Moving target indicator (MTI) begins with sampling two successive pulses. Sampling begins immediately after the radar transmit pulse ends. The sampling continues until the next transmit pulse begins.

Sampling is repeated in the same location for the next transmit pulse, and the sample taken (at the same distance) with the first pulse is rotated 180 degrees and added to the second sample. This is called destructive interference.

If an object is moving in the location corresponding to both samples, then the signal reflected from the object will survive this process because of constructive interference. If all objects are stationary, the two samples will cancel out and very little signal will remain.

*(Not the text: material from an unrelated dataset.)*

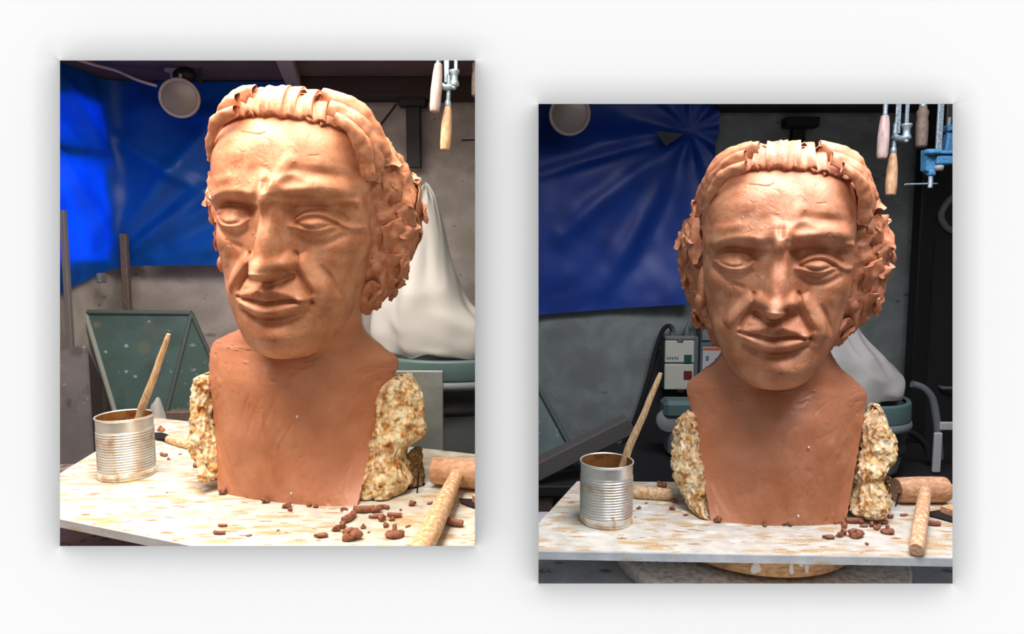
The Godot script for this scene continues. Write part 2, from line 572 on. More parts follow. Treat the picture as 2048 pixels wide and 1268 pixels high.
class Field:
	# a relief: heights in metres over a plane, worked with a few modelling tools
	var x0: float
	var y0: float
	var step: float
	var nx: int
	var ny: int
	var h := PackedFloat32Array()

	func _init(lo: Vector2, hi: Vector2, cell: float):
		x0 = lo.x
		y0 = lo.y
		step = cell
		nx = int((hi.x - lo.x) / cell) + 1
		ny = int((hi.y - lo.y) / cell) + 1
		h.resize(nx * ny)

	func thumb(at: Vector2, sx: float, sy: float, height: float, deg := 0.0, power := 2.0) -> void:
		# a rounded swelling (or dent)
		var reach := maxf(sx, sy) * 2.6
		var ca := cos(deg_to_rad(deg))
		var sa := sin(deg_to_rad(deg))
		for j in range(maxi(0, int((at.y - reach - y0) / step)), mini(ny, int((at.y + reach - y0) / step) + 2)):
			for i in range(maxi(0, int((at.x - reach - x0) / step)), mini(nx, int((at.x + reach - x0) / step) + 2)):
				var dx := x0 + i * step - at.x
				var dy := y0 + j * step - at.y
				var a := (dx * ca + dy * sa) / sx
				var b := (-dx * sa + dy * ca) / sy
				var d := a * a + b * b
				if d < 6.8:
					h[j * nx + i] += height * exp(-(d if power == 2.0 else pow(d, power / 2.0)))

	func line(points: Array, wide: float, height: float, power := 2.0, wide_end := -1.0, height_end := INF, fade := 0.0) -> void:
		# a strip of clay laid along a path, or a groove drawn along it
		var p := soft(points)
		var w2 := wide if wide_end < 0.0 else wide_end
		var h2 := height if height_end == INF else height_end
		_walk(p, maxf(wide, w2) * 2.4, func(k: int, d: float, _side: float, t: float):
			var e := absf(d) / lerpf(wide, w2, t)
			if e < 2.4:
				var ends := 1.0 if fade <= 0.0 else smoothstep(0.0, fade, minf(t, 1.0 - t))
				h[k] += ends * lerpf(height, h2, t) * exp(-pow(e, power)))

	func ledge(points: Array, edge: float, fall: float, height: float) -> void:
		# raised on the left of the path, with a sharp edge along it
		var p := soft(points)
		_walk(p, fall * 2.4, func(k: int, d: float, side: float, t: float):
			var s := d * side
			var up := clampf(s / edge * 0.5 + 0.5, 0.0, 1.0)
			up = up * up * (3.0 - 2.0 * up)
			var ends := clampf(minf(t, 1.0 - t) * 7.0, 0.0, 1.0)
			h[k] += height * ends * up * exp(-pow(maxf(s, 0.0) / fall, 2.0)))

	func soft(points: Array) -> PackedVector2Array:
		var p := PackedVector2Array(points)
		for round in 2:
			if p.size() < 3:
				return p
			var q := PackedVector2Array([p[0]])
			for k in p.size() - 1:
				q.append(p[k].lerp(p[k + 1], 0.25))
				q.append(p[k].lerp(p[k + 1], 0.75))
			q.append(p[-1])
			p = q
		return p

	func _walk(p: PackedVector2Array, reach: float, act: Callable) -> void:
		var lo := p[0]
		var hi := p[0]
		for q in p:
			lo = lo.min(q)
			hi = hi.max(q)
		var m := p.size() - 1
		for j in range(maxi(0, int((lo.y - reach - y0) / step)), mini(ny, int((hi.y + reach - y0) / step) + 2)):
			for i in range(maxi(0, int((lo.x - reach - x0) / step)), mini(nx, int((hi.x + reach - x0) / step) + 2)):
				var w := Vector2(x0 + i * step, y0 + j * step)
				var best := 1e9
				var side := 1.0
				var at := 0.0
				for k in m:
					var a := p[k]
					var ab := p[k + 1] - a
					var t := clampf((w - a).dot(ab) / maxf(ab.length_squared(), 1e-12), 0.0, 1.0)
					var d := (a + ab * t).distance_squared_to(w)
					if d < best:
						best = d
						side = 1.0 if ab.cross(w - a) > 0.0 else -1.0
						at = (k + t) / m
				best = sqrt(best)
				if best < reach:
					act.call(j * nx + i, best, side, at)

	func sample(w: Vector2) -> float:
		var fx := clampf((w.x - x0) / step, 0.0, nx - 1.001)
		var fy := clampf((w.y - y0) / step, 0.0, ny - 1.001)
		var i := int(fx)
		var j := int(fy)
		var u := fx - i
		var t := fy - j
		var k := j * nx + i
		return lerpf(lerpf(h[k], h[k + 1], u), lerpf(h[k + nx], h[k + nx + 1], u), t)


func table(rows: Array, at: float, column: int) -> float:
	# smooth look-up in rows [key, a, b, ...] sorted by rising key
	if at <= rows[0][0]:
		return rows[0][column]
	for k in rows.size() - 1:
		if at <= rows[k + 1][0]:
			var a: float = rows[maxi(k - 1, 0)][column]
			var b: float = rows[k][column]
			var d: float = rows[k + 1][column]
			var e: float = rows[mini(k + 2, rows.size() - 1)][column]
			var ka: float = rows[maxi(k - 1, 0)][0]
			var kb: float = rows[k][0]
			var kd: float = rows[k + 1][0]
			var ke: float = rows[mini(k + 2, rows.size() - 1)][0]
			var t := (at - kb) / (kd - kb)
			var m1 := (d - a) / maxf(kd - ka, 1e-6) * (kd - kb)
			var m2 := (e - b) / maxf(ke - kb, 1e-6) * (kd - kb)
			if (d - b) * (b - a) <= 0.0:
				m1 = 0.0
			if (e - d) * (d - b) <= 0.0:
				m2 = 0.0
			var t2 := t * t
			var t3 := t2 * t
			return (2.0 * t3 - 3.0 * t2 + 1.0) * b + (t3 - 2.0 * t2 + t) * m1 + (-2.0 * t3 + 3.0 * t2) * d + (t3 - t2) * m2
	return rows[-1][column]


# key v (height over the eyes), half width, front, back, depth of the widest place, exponent
var HEAD := [
	[-0.245, 0.004, -0.045, -0.055, -0.05, 2.0],
	[-0.240, 0.034, -0.008, -0.100, -0.05, 2.0],
	[-0.228, 0.058, 0.016, -0.130, -0.055, 2.0],
	[-0.212, 0.074, 0.030, -0.150, -0.06, 2.0],
	[-0.190, 0.089, 0.036, -0.170, -0.075, 2.0],
	[-0.160, 0.106, 0.029, -0.20, -0.09, 2.05],
	[-0.130, 0.118, 0.027, -0.23, -0.10, 2.1],
	[-0.095, 0.127, 0.019, -0.26, -0.11, 2.15],
	[-0.050, 0.135, 0.013, -0.29, -0.115, 2.2],
	[0.0, 0.139, 0.010, -0.31, -0.12, 2.2],
	[0.035, 0.140, 0.020, -0.32, -0.12, 2.25],
	[0.075, 0.141, 0.023, -0.32, -0.12, 2.3],
	[0.115, 0.138, 0.014, -0.31, -0.12, 2.3],
	[0.150, 0.127, -0.006, -0.29, -0.12, 2.25],
	[0.175, 0.108, -0.030, -0.26, -0.125, 2.2],
	[0.195, 0.070, -0.070, -0.21, -0.13, 2.1],
	[0.203, 0.006, -0.125, -0.14, -0.13, 2.0],
]

var CAP := [
	[-0.195, 0.02, -0.155, -0.20, -0.17, 2.0],
	[-0.185, 0.088, -0.120, -0.24, -0.18, 2.0],
	[-0.160, 0.132, -0.105, -0.28, -0.185, 2.2],
	[-0.130, 0.160, -0.098, -0.31, -0.185, 2.4],
	[-0.095, 0.180, -0.092, -0.33, -0.18, 2.5],
	[-0.050, 0.198, -0.088, -0.34, -0.18, 2.5],
	[0.0, 0.206, -0.083, -0.35, -0.175, 2.5],
	[0.045, 0.204, -0.078, -0.35, -0.17, 2.5],
	[0.090, 0.187, -0.072, -0.34, -0.165, 2.4],
	[0.125, 0.165, -0.066, -0.32, -0.155, 2.3],
	[0.150, 0.143, -0.060, -0.31, -0.15, 2.2],
	[0.170, 0.120, -0.055, -0.29, -0.145, 2.1],
	[0.188, 0.092, -0.060, -0.25, -0.14, 2.0],
	[0.201, 0.056, -0.085, -0.21, -0.14, 2.0],
	[0.207, 0.006, -0.125, -0.15, -0.14, 2.0],
]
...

High power microwave devices, like crossed-field amplifier, are not phase-stable. The phase of each transmit pulse is different from the previous and future transmit pulses. This phenomenon is called phase jitter.

In order for MTI to work, the initial phase of both transmit pulses must be sampled and the 180 degree phase rotation must be adjusted to achieve signal cancellation on stationary objects.

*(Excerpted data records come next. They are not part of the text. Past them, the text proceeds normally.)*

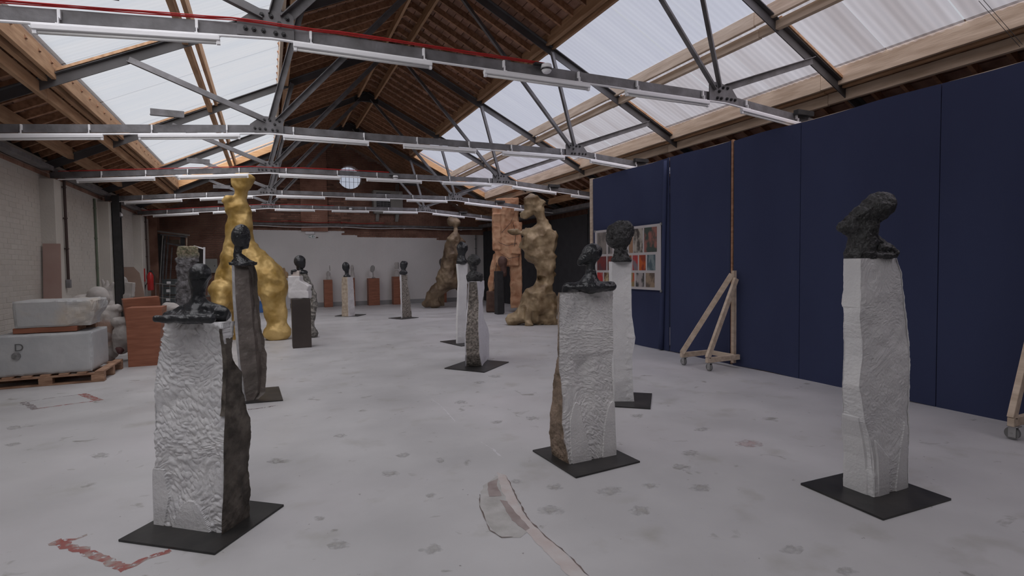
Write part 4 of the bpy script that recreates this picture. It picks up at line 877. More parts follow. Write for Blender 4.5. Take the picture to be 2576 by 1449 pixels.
tag(mk('steel_plinth', G().box(*(atD(1252, 790, DC - 1.0)[:2]), 0, atD(1266, 790, DC - 1.0)[0] + .05, atD(1252, 790, DC - 1.0)[1] + .25, 1.30, .004), black_steel, None), 'narrow grey steel plinth beside the legs of the carved wooden torso', 'plinth')
dh = atD(1263, 670, DC - .55)
sd = thing('small_bust', 'small dark brown head in front of the carved wooden torso', 'sculpture', (dh[0], dh[1], 0))
mk('head', carve(DC - .55, [e_(1264, 658, 12, 14, 11), c_(1266, 668, 8, 1268, 690, 7)], k=4, h=1.1, rough=1.2, rs=5), mat('brown_clay', (.07, .035, .028), (.12, .06, .045)), sd, True)
mk('stand', G().tube([(dh[0] + .03, dh[1], .002), (dh[0] + .03, dh[1], float(atD(1268, 690, DC - .55)[2]))], .03, 10), black_steel, sd)

# black plinth with white torso and painted head; curved figure behind
bp = fl(737, 877); bq = fl(784, 873); ztop = onY(740, 753, bp[1])[2]
tag(mk('steel_plinth', G().box(bp[0], bp[1], .0, bq[0], bp[1] + .33, ztop, .004), mat('dark_plinth', (.035, .026, .022), (.055, .042, .036), rough=.5, scale=2), None), 'tall dark steel plinth carrying the white torso, right of the gold figure', 'plinth')
wt = thing('white_torso', 'white plaster torso with black painted hair standing on the dark plinth', 'sculpture', (bp[0] + .15, bp[1] + .15, ztop))
DT = depth((bp[0] + .16, bp[1] + .16))
mk('torso', carve(DT, [b_(744, 722, 15, 28, 12), b_(757, 728, 18, 20, 12, 30), b_(758, 741, 22, 9, 12)], k=4, h=1.1, rough=1, rs=10, cut=ztop + .001), mat('white_plaster', (.62, .60, .60), (.68, .66, .66)), wt, True)
mk('painted_head', carve(DT, [b_(745, 688, 10, 7, 6)], k=2, h=.8, rough=.6, rs=6), mat('painted_plaster', (.55, .47, .43), (.62, .55, .5), scale=12), wt, True)
mk('hair', carve(DT - .03, [e_(740, 681, 8, 3.5, 7), e_(735, 686, 3, 5, 6), e_(757, 687, 2, 4, 5)], k=2, h=.7), bronze_black, wt, True)
cf = thing('curved_figure', 'thin curved speckled stone figure with black head, behind the dark plinth', 'sculpture', fl(788, 850))
DF = depth(fl(790, 850)) + .1
mk('body', carve(DF, [c_(765, 694, 9, 776, 718, 9), c_(776, 718, 9, 787, 740, 8), c_(787, 740, 8, 791, 765, 7.5), c_(791, 765, 7.5, 786, 795, 7), c_(786, 795, 7, 783, 820, 6), c_(783, 818, 6, 789, 840, 10), e_(789, 839, 10, 12, 14)], k=4, h=1.0, rough=1.6, rs=5, cut=0), mat('speckle_grey', (.10, .095, .085), (.34, .32, .29), scale=16, lo=.42, hi=.62, bump=.3), cf, True)
mk('head', carve(DF, [e_(754, 657, 14, 15, 14), e_(758, 668, 9, 9, 9), c_(752, 674, 6, 756, 682, 6), e_(763, 686, 11, 7, 9)], k=4, h=1.0, rough=.8, rs=5), bronze_black, cf, True)

# ================================================================ BACK WALL ROW OF PLINTHS
def plinth(x0, x1, ytop, ybot, m_, label, dpt=.35):
    a, b = fl(x0, ybot), fl(x1, ybot); Y = min((a[1] + b[1]) / 2, YF - dpt - .1); a = onY(x0, ybot, Y); b = onY(x1, ybot, Y); z = onY((x0 + x1) / 2, ytop, Y)[2]
    tag(mk('plinth', G().box(a[0], Y, 0, b[0], Y + dpt, z, .004), m_, None), label, 'plinth', 'plinths along the far wall'); return (a[0] + b[0]) / 2, Y + dpt / 2, z, depth((a[0], Y + dpt / 2))
p1 = plinth(817, 838, 704, 772, terracotta, 'light orange-red wooden plinth, leftmost along the far wall')
p2 = plinth(874, 894, 699, 767, terracotta, 'red wooden plinth half hidden behind the tan block')
p3 = plinth(928, 956, 700, 767, terracotta, 'wide red-brown wooden plinth at the middle of the far wall')
p4 = plinth(991, 1010, 696, 766, terracotta, 'dark red plinth half hidden behind the grey-brown block')
p5 = plinth(1106, 1124, 712, 761, terracotta, 'short red plinth behind the striding brown figure')
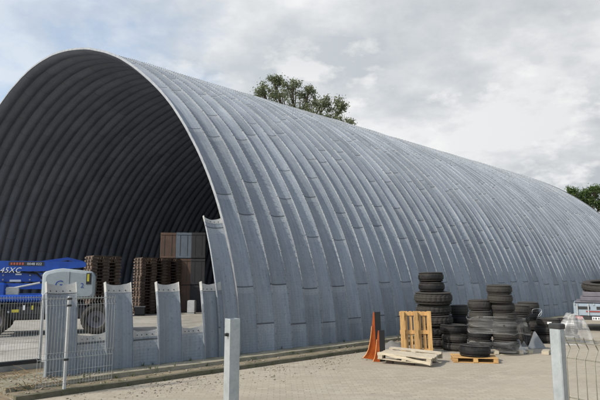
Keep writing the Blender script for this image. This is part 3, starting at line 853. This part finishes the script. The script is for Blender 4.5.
# ------------------------------------------------------------------ orange plough blades
def blade(px, py, prof, wide, label, zrot):
    p = gnd(px, py, YARD); sc = p.y / F / 6.15
    root = tag(empty('plough_blade', (p.x, p.y, YARD), 0), label, 'plough blade', 'orange plough blades')
    x0, y0 = prof[-1]
    loc = [Vector(((x - x0) * sc * .95, (x - x0) * sc * -.62 * -1 * .5, (y0 - y) * sc)) for x, y in prof]
    ex = Vector((wide * sc, .55 * wide * sc, 0))
    t = Vector((.9, .35, 0)).normalized() * .014
    mb = MB(); mb.prism(loc, t); mb.build('orange_face', MT['orange'], root)
    mb = MB()
    loc2 = [v_ + t * 1.15 for v_ in loc]
    mb.prism(loc2, ex); mb.build('black_back', MT['black'], root)
    mb = MB(); n_ = len(loc); k0 = int(n_ * .5)
    mb.tube([v_ + Vector((-.004, -.006, 0)) for v_ in loc[0:k0]], .009, 6); mb.build('worn_edge', MT['edge'], root, smooth=True)
    return root
blade(376, 360, [(14, 324), (36, 303), (52, 274), (62, 236), (70, 190), (76, 140), (81, 95), (86, 57), (90, 57), (92, 120), (95, 220), (99, 338)], 38, 'taller orange and black curved plough blade standing by the hangar footing', 0)
blade(379.5, 362, [(82, 352), (94, 330), (101, 300), (106, 262), (110, 225), (114, 195), (118, 172), (121, 174), (122, 260), (124, 356)], 36, 'shorter orange and black curved plough blade in front of the taller one', 0)

# grey gravel heap
p = gnd(396, 351, YARD); rows = []
for i in range(25):
    r_ = []
    for j_ in range(25):
        u_, v_ = i / 12 - 1, j_ / 12 - 1; d = min(1, math.hypot(u_, v_))
        r_.append(Vector((p.x + u_ * .5, p.y + .35 + v_ * .4, YARD - .01 + .22 * (math.cos(d * math.pi) * .5 + .5) * (1 + .5 * noise.noise(Vector((u_ * 3, v_ * 3, 1)))))))
    rows.append(r_)
mb = MB(); mb.grid(rows); tag(mb.build('gravel_heap', MT['heap'], smooth=True), 'low grey heap of gravel between plough blades and upright pallet', 'gravel heap')

# ------------------------------------------------------------------ trailer with its load at the right edge
Yt = gnd(590, 331, YARD).y
tx0 = at(571.5, 278, Yt).x
tr = empty('car_trailer', (tx0 + .95 * math.cos(R(27)), Yt - .95 * math.sin(R(27)), YARD), R(-27)); tag(tr, 'pale blue grey car trailer with red reflector stripe at the right edge', 'trailer')
mb = MB()
mb.box((0, 0, .76), (1.9, .05, .42), bev=.01)                       # tailboard
o = mb.build('tailboard', MT['trailer']); o.parent = tr
for c_, d_ in (((-.93, 1.45, .76), (.04, 2.84, .40)), ((.93, 1.45, .76), (.04, 2.84, .40)), ((0, 2.89, .76), (1.90, .04, .40))):
    mb = MB(); mb.box(c_, d_, bev=.008); o = mb.build('side_wall', MT['trailer']); o.parent = tr
mb = MB(); mb.box((0, 1.45, .53), (1.78, 2.8, .06)); mb.box((-.4, 1.6, .45), (.08, 3.2, .1)); mb.box((.4, 1.6, .45), (.08, 3.2, .1)); mb.box((0, 3.6, .42), (.09, 1.5, .09)); o = mb.build('floor_frame', MT['chassis']); o.parent = tr
for x in (-.62, -.02, .58):
    mb = MB(); mb.box((x, -.03, .82), (.40, .02, .10)); o = mb.build('dark_slot', MT['black']); o.parent = tr
mb = MB(); mb.box((.02, -.036, .70), (1.15, .012, .05)); o = mb.build('red_stripe', MT['redstripe']); o.parent = tr
for x in (-.83, -.48):
    mb = MB(); mb.box((x, -.045, .76), (.04, .04, .42), bev=.005); o = mb.build('hinge_post', MT['zinc']); o.parent = tr
mb = MB(); mb.box((0, -.02, .47), (1.86, .06, .13), bev=.01); o = mb.build('light_board', MT['chassis']); o.parent = tr
for x in (-.78, .78):
    mb = MB(); mb.box((x, -.065, .475), (.24, .04, .11), bev=.01); o = mb.build('tail_light', MT['redlamp']); o.parent = tr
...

A secondary influence is that phase rotation is induced by Doppler, and that creates blind velocities. For example, an object moving at 75 m/s (170 mile/hour) will produce 180 degree phase shift each 1 millisecond at L band.

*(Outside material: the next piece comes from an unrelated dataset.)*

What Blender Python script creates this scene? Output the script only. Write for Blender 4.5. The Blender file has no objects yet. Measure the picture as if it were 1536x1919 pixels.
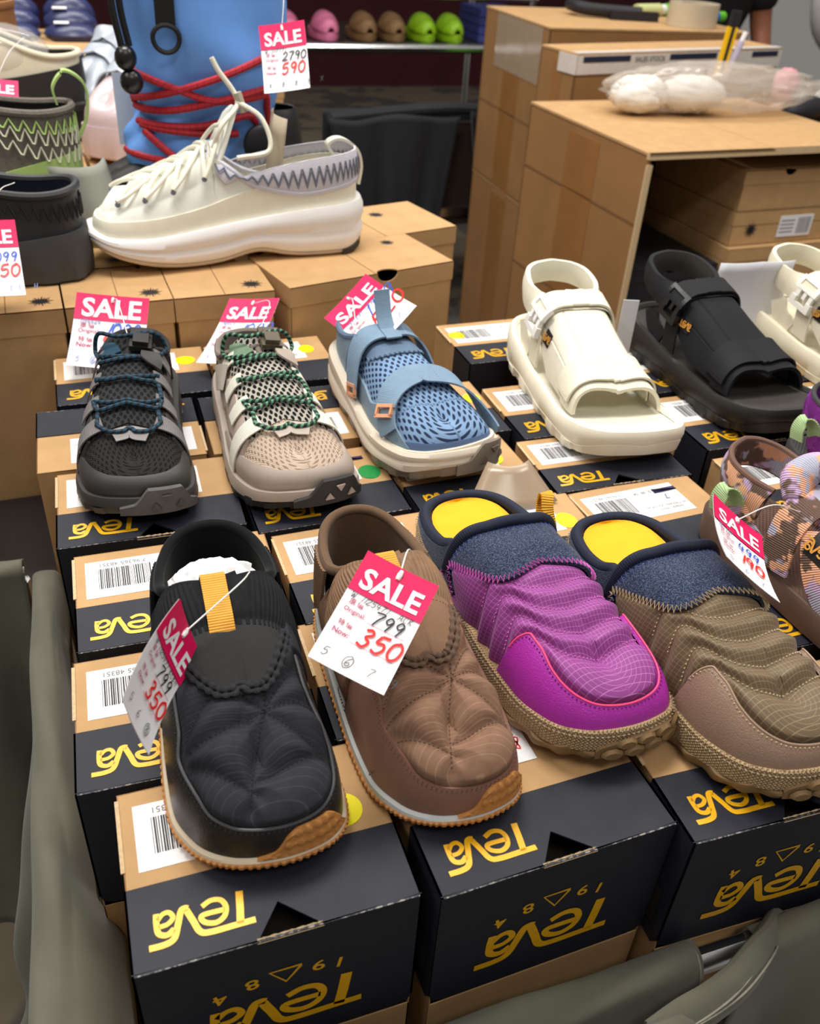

If the pulse repetition interval is 0.002s between transmit pulses, then the MTI process will produce phase rotation. That is the same as a stationary object, which renders the system blind to objects traveling at this radial velocity.

MTI requires 3 or 4 pulses to reduce the effect of blind velocities. Multi-pulse strategies use staggered pulses with irregular pulse repetition intervals to prevent signal cancellation on moving objects. The summation process is slightly different to accommodate the additional samples.

Phase jitter, Doppler effects, and environmental influences limit MTI sub-clutter visibility Measure of Performance to about 25dB improvement. This allows moving objects about 300 times smaller to be detected in close proximity to larger stationary objects.

Pulse-Doppler signal processing is required to achieve greater sub-clutter visibility.